▸ **What to produce**
Print, word for word, every line from the beginning of the listing up to and including the line with "return tuple(((v/255)/12.92 if". Pictures are to be excluded.

▸ **Dataset content**
* Begin *

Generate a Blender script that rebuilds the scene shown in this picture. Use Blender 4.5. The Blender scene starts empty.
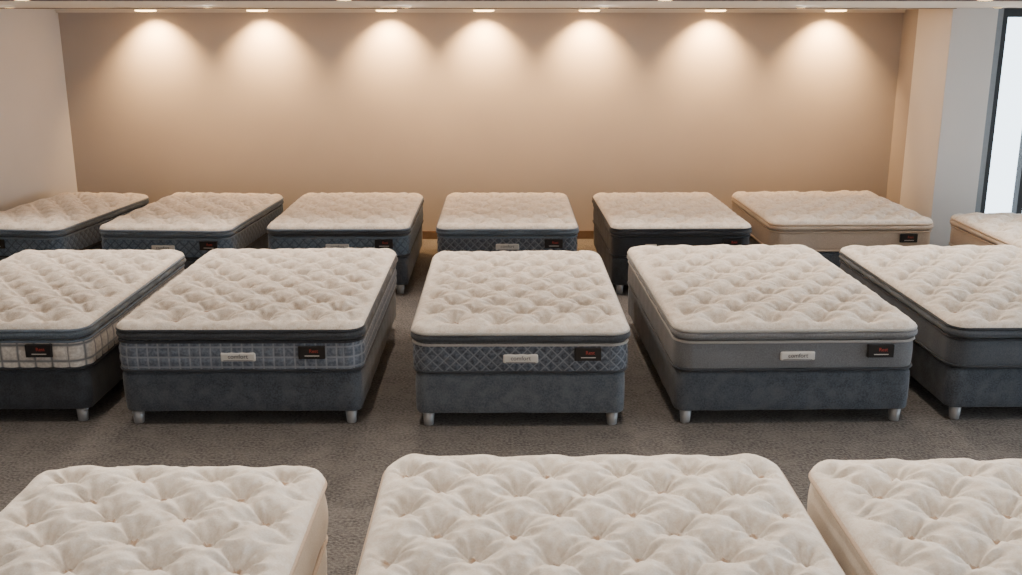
import bpy, math, random
import numpy as np
from mathutils import Vector
random.seed(4)
C = bpy.context.scene.collection
def lin(c):
    return tuple(((v/255)/12.92 if v/255<=0.04045 else ((v/255+0.055)/1.055)**2.4) for v in c)+(1,)

# ---------------------------------------------------------------- materials
def newmat(name):
    m=bpy.data.materials.new(name); m.use_nodes=True
    nt=m.node_tree; b=nt.nodes['Principled BSDF']
    return m,nt,b
def N(nt,t,**k):
    n=nt.nodes.new(t)
    for a,v in k.items():
        setattr(n,a,v)
    return n
def mat_fabric(name,c1,c2,scale=60,bump=.25,rough=.9,sheen=.2,c3=None,coord='Object',detail=4,dist=.004):
    m,nt,b=newmat(name); L=nt.links.new
    tc=N(nt,'ShaderNodeTexCoord')
    n=N(nt,'ShaderNodeTexNoise'); n.inputs['Scale'].default_value=scale; n.inputs['Detail'].default_value=detail
    L(tc.outputs[coord],n.inputs['Vector'])
    r=N(nt,'ShaderNodeValToRGB'); r.color_ramp.elements[0].position=.35; r.color_ramp.elements[1].position=.65
    r.color_ramp.elements[0].color=lin(c1); r.color_ramp.elements[1].color=lin(c2)
    L(n.outputs['Fac'],r.inputs['Fac'])
    out=r.outputs['Color']
    if c3:
        n3=N(nt,'ShaderNodeTexNoise'); n3.inputs['Scale'].default_value=scale*.12; n3.inputs['Detail'].default_value=3
        L(tc.outputs[coord],n3.inputs['Vector'])
        r3=N(nt,'ShaderNodeValToRGB'); r3.color_ramp.elements[0].position=.42; r3.color_ramp.elements[1].position=.68
        L(n3.outputs['Fac'],r3.inputs['Fac'])
        mx=N(nt,'ShaderNodeMixRGB'); mx.inputs[2].default_value=lin(c3)
        ms=N(nt,'ShaderNodeMath',operation='MULTIPLY'); ms.inputs[1].default_value=.5
        L(r3.outputs['Color'],ms.inputs[0]); L(ms.outputs[0],mx.inputs[0]); L(out,mx.inputs[1]); out=mx.outputs[0]
    L(out,b.inputs['Base Color'])
    b.inputs['Roughness'].default_value=rough
    b.inputs['Sheen Weight'].default_value=sheen
    b.inputs['Specular IOR Level'].default_value=.25
    bp=N(nt,'ShaderNodeBump'); bp.inputs['Strength'].default_value=bump; bp.inputs['Distance'].default_value=dist
    L(n.outputs['Fac'],bp.inputs['Height']); L(bp.outputs['Normal'],b.inputs['Normal'])
    return m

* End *

▸ **Exercise answer**
Generate a Blender script that rebuilds the scene shown in this picture. Use Blender 4.5. The Blender scene starts empty.
import bpy, math, random
import numpy as np
from mathutils import Vector
random.seed(4)
C = bpy.context.scene.collection
def lin(c):
    return tuple(((v/255)/12.92 if v/255<=0.04045 else ((v/255+0.055)/1.055)**2.4) for v in c)+(1,)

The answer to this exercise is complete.